====== INFORMATION SHOWN ======
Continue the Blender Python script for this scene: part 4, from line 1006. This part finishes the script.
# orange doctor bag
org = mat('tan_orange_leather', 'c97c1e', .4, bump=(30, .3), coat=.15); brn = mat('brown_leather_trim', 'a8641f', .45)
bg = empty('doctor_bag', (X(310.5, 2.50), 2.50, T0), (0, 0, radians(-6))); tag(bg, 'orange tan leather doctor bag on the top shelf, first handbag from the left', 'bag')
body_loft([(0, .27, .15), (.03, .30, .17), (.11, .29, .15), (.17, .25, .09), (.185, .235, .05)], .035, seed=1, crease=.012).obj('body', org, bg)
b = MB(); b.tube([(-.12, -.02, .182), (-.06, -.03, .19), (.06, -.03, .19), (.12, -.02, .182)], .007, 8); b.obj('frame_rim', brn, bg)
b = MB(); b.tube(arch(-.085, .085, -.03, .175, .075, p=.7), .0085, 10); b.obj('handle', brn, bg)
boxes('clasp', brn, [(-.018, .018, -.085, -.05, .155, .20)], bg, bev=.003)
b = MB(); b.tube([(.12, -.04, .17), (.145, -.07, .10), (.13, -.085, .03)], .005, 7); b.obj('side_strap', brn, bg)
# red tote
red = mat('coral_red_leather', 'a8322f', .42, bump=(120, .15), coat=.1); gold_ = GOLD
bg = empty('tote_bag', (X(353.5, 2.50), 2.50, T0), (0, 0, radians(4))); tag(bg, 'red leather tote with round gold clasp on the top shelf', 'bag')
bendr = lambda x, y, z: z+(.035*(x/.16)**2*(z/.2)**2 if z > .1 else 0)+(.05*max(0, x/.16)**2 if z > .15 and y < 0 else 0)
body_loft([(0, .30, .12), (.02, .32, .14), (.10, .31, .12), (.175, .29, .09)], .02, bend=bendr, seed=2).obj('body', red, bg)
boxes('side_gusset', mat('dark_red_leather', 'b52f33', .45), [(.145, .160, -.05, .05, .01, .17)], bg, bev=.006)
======
## SET PROBLEM
Print the material above once more, exactly.

## ANSWER FOR THIS EXERCISE
Continue the Blender Python script for this scene: part 4, from line 1006. This part finishes the script.
# orange doctor bag
org = mat('tan_orange_leather', 'c97c1e', .4, bump=(30, .3), coat=.15); brn = mat('brown_leather_trim', 'a8641f', .45)
bg = empty('doctor_bag', (X(310.5, 2.50), 2.50, T0), (0, 0, radians(-6))); tag(bg, 'orange tan leather doctor bag on the top shelf, first handbag from the left', 'bag')
body_loft([(0, .27, .15), (.03, .30, .17), (.11, .29, .15), (.17, .25, .09), (.185, .235, .05)], .035, seed=1, crease=.012).obj('body', org, bg)
b = MB(); b.tube([(-.12, -.02, .182), (-.06, -.03, .19), (.06, -.03, .19), (.12, -.02, .182)], .007, 8); b.obj('frame_rim', brn, bg)
b = MB(); b.tube(arch(-.085, .085, -.03, .175, .075, p=.7), .0085, 10); b.obj('handle', brn, bg)
boxes('clasp', brn, [(-.018, .018, -.085, -.05, .155, .20)], bg, bev=.003)
b = MB(); b.tube([(.12, -.04, .17), (.145, -.07, .10), (.13, -.085, .03)], .005, 7); b.obj('side_strap', brn, bg)
# red tote
red = mat('coral_red_leather', 'a8322f', .42, bump=(120, .15), coat=.1); gold_ = GOLD
bg = empty('tote_bag', (X(353.5, 2.50), 2.50, T0), (0, 0, radians(4))); tag(bg, 'red leather tote with round gold clasp on the top shelf', 'bag')
bendr = lambda x, y, z: z+(.035*(x/.16)**2*(z/.2)**2 if z > .1 else 0)+(.05*max(0, x/.16)**2 if z > .15 and y < 0 else 0)
body_loft([(0, .30, .12), (.02, .32, .14), (.10, .31, .12), (.175, .29, .09)], .02, bend=bendr, seed=2).obj('body', red, bg)
boxes('side_gusset', mat('dark_red_leather', 'b52f33', .45), [(.145, .160, -.05, .05, .01, .17)], bg, bev=.006)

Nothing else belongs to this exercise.